I don't disagree. That's why I put in this part:

The only way to have a terminating procedure to determine when you understand it is when you can predict your observations of it in a model that connects to your model for everything else.

That "connecting with the rest of your model" corresponds to what you might call "knowing the mechanism in such a way that it generalizes to other systems". For example, if your model uses the concept of a "floobel", then floobels must coherently and consistently fit in with explanations for other things.

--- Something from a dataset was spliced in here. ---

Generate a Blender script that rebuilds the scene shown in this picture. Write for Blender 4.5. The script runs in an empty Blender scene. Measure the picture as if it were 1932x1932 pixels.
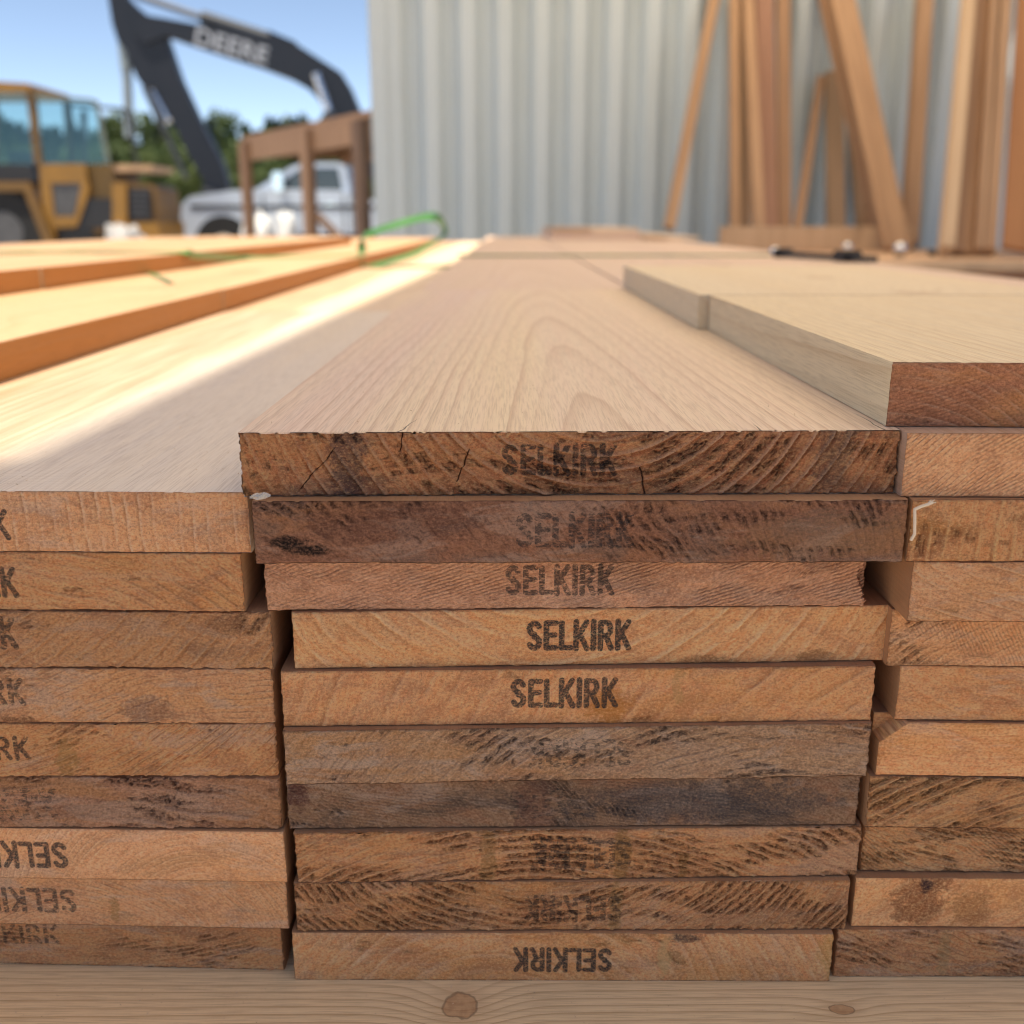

So I agree that to understand something, you must not only be able to predict the observables, but do so using concepts that are common (causally connected) to the rest of the model and not just created ad-hoc for one specific problem. (If you could only do the former, that would certainly be a noteworthy success, but doesn't count as understanding. Rather, it's something like the guy in the Chinese room -- the person, of course, not the person+room+rulebook system!)

So I really overreached when I said:

Rubber is no more explained when you know it's "really" just molecular forces writ large, than when you merely knew how it works.

And I apologize for that, because it glosses over what was really the crucial point of contention. I would say that the involvement of molecules can count as having more explanatory powers, so long as your suppositions about "molecules" have implications beyond just rubber stretching. (Which they do in standard scientific usage.) What I meant by the statement above is that if you invent something called molecules just for rubber stretching, your understanding hasn't increased. The understanding happens when you identify the general mechanism behind both molecules and other phenomena, and identify how the rubber properties fall out as an implication.

So let's look back at gravity now: does our understanding of its mechanism generalize beyond just gravity? I say it does, though I could be corrected on this since I'm no expert on relativity. Our description of gravity's behavior relies on concepts like mass, the speed of light, and wave propagation, which are extensively used, with the same values, in contexts where gravity is insignificant or ignored. So it does involve more general concepts and mechanisms.

Perhaps what you mean is that gravity generalizes to a much narrower area than quantum mechanics, making it appear ad hoc relative to quantum mechanics?